Alan Dix > HCI Education

big brother

SIGCHI Bulletin HCI Education column November 2000. bulletin (pdf)
I never thought it would happen. I've written some papers with weird titles. I've written some weird papers. But never, never, have I written about a game show.

Don't tell me you don't know which one I mean. The US version and the similar, even more popular, Survivor, has swept the US just as it swept Europe. In the UK, Big Brother has been in every newspaper, including a three page article in The Times, and even hit the TV news headlines. Oh, and did I forget to say, university staff common rooms. The concept is so successful that the producer of Survivor is even in the midst of negotiations for a space version 'Destination Mir'.

If you are in one of the few countries that hasn't had a Big Brother house, or if you really have been entirely secluding yourself from popular culture I'll explain briefly.

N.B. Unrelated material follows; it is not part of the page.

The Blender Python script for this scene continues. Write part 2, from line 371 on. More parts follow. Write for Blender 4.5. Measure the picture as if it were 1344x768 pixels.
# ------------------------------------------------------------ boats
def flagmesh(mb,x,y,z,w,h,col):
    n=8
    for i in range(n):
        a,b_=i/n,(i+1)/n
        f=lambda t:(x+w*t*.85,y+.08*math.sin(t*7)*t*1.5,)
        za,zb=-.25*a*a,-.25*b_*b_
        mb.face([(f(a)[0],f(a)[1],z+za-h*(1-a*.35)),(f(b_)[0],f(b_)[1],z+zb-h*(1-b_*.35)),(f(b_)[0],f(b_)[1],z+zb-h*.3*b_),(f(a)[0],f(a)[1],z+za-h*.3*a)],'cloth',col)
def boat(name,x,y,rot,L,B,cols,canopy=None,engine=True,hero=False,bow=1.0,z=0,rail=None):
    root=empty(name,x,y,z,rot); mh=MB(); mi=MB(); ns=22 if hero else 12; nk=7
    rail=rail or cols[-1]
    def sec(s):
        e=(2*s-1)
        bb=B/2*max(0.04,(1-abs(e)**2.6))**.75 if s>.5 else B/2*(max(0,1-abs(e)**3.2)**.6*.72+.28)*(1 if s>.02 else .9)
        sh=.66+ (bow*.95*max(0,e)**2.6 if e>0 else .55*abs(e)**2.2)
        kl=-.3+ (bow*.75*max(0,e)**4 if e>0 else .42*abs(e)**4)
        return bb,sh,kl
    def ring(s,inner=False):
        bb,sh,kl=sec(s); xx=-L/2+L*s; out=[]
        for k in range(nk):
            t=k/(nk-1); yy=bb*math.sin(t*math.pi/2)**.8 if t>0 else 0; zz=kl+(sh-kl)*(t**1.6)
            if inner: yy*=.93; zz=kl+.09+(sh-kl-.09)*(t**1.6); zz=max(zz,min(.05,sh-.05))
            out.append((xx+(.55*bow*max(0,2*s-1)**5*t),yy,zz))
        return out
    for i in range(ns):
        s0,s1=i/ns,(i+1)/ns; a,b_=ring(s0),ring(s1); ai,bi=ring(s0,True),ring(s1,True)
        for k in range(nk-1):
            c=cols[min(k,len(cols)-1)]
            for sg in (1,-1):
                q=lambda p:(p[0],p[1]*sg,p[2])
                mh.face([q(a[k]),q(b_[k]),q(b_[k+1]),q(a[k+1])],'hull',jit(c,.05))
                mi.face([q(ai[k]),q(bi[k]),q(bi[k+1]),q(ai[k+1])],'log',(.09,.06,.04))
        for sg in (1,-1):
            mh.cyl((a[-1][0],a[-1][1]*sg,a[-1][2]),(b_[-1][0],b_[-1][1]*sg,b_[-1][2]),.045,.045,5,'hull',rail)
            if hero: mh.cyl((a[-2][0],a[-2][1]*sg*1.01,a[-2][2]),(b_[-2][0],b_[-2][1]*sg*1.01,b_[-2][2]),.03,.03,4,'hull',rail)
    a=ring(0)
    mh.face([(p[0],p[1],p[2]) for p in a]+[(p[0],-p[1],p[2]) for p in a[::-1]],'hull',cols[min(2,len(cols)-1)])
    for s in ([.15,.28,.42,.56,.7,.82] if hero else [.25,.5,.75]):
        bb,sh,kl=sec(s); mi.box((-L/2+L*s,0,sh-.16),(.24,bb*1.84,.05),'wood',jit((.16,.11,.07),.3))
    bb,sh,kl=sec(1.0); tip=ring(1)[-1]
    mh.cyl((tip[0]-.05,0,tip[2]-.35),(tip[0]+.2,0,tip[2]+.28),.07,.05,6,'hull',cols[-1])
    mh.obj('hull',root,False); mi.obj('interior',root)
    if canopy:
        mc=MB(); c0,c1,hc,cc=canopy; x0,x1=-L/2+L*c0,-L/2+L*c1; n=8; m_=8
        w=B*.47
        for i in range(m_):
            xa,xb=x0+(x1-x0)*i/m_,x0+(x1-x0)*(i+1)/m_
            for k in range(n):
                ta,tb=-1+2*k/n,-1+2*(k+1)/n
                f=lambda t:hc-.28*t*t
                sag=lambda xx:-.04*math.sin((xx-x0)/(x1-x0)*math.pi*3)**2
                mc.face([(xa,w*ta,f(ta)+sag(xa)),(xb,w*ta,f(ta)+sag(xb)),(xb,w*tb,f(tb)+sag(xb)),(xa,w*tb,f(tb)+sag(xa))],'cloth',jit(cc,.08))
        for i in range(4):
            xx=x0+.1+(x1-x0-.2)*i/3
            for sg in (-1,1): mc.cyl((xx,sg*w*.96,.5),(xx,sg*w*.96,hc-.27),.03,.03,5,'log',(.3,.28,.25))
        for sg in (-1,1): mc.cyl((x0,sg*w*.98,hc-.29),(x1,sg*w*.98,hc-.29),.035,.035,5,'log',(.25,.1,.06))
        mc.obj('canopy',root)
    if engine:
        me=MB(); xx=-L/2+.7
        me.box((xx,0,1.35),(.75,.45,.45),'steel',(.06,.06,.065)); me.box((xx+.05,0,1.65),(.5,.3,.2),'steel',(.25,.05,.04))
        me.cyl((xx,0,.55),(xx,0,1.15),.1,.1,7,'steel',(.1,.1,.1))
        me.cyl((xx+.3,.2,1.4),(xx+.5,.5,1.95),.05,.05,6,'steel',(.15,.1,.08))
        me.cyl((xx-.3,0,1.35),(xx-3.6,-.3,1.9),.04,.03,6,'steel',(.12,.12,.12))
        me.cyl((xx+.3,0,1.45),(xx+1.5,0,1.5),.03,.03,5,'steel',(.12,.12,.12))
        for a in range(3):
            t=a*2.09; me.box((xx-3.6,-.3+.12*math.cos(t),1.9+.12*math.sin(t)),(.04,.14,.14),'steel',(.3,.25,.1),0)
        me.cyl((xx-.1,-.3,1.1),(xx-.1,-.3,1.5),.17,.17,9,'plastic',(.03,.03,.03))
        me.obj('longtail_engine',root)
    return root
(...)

Big Brother is a television 'game show'. Ten contestants live in a house with no contact with the outside world, except for the occasional pronouncement from Big Brother's disembodied voice. Throughout the house every aspect of their lives is filmed by dozens of cameras, broadcast to the Big Brother web site and recorded for nightly highlights on the television. Once a week they nominate which of the others they'd like to evict. The most highly nominated housemates are then put up to public vote for eviction. The person left at the end gets £70,000 in the UK show ($500,000 in the US show).

In Survivor the contestants are evicted one by one from a Desert Island (fed to the sharks?). And in case you are wondering, the contestants of 'Destination Mir' will not be spaced one by one, but instead dropped from the cosmonaut training programme!

Big Brother builds on the popularity of web cams and the ubiquitous video surveillance of modern life. The two are very different. The former is based on personal control and choice, even when portraying people's most private moments (e.g. JennyCam), the latter conjures images of Orwell's vision of a state-controlled future from which the show gets its name. (I always find it strange that so many people proclaim that we have escaped Orwell's dystopia in '1984', but don't stop to think that we are living in the midst of Huxley's 'Brave New World').

Sometimes the show is termed a 'sociological experiment' and even has resident sociologists and psychologists commenting on the housemates' progress, but of course it is an experiment that no university ethics committee would countenance. Indeed, the German Lutheran church denounced the show for its dehumanising effects.

My CSCW and virtual/mixed reality courses include using video in office shares, increasing ubiquity of computing, wiring of the home, using recognition to personalise lived spaces, etc. Although I make comments on some of the ethical issues these raise, I certainly don't cover them in a systematic way. As the artefacts of HCI become more continuous with our day-to-day lives, the ethical issues, as in many sciences, begin to take centre stage. Perhaps examples from popular culture are better vehicles to explore these issues with students than more academically correct sources.

Thinking of the latter I recall knowing someone at Xerox EuroPARC (as it was then) during the days of their own video Big Brother experiments in the early '90s. There were two camps: the why-should-Is and the what-have-you-got-to-hides. Some years after, Victoria Bellotti (also involved in these experiments) gave a fine keynote at HCI'96 in London on issues of privacy (sadly no written record). Some years earlier, I was fascinated by the relationship between privacy and secrecy which sometimes are similar, but also can differ markedly (some things are less private when revealed together than when said alone). Victoria highlighted many examples of this: stills may invade our privacy more than moving video, public actions in large crowds feel more private than in small groups.

Ethics are important not just in what we teach, but in the teaching process. The biggest news in the UK Big Brother show was 'Nasty Nick'. One of the housemates, Nick, broke the rules of the show by attempting to influence the nomination process, and broke trust with his housemates by systematically lying to increase his popularity and slur the reputation of others. Breaking the rules … I've been part of various plagiarism investigations in HCI and other subjects (usually for coursework rather than examinations). I've never yet encountered a meticulous attempt to deceive, merely pathetic gestures by students who realise things are too much for them and their world is collapsing.

When Nick was discovered and challenged he pointed to the competition and pressures of his education at Gordonstoun, a prestigious 'Public School' (which in the UK means private and fee paying). It reminded me also of Nick Leeson. Trained to succeed no matter what the personal cost and no matter who gets hurt in the process. The only mistake is being found out.

Look carefully at your courses and institutions. Do they encourage cooperation and professionalism, or heedless competition? Do I train the Nicks of tomorrow in my classes?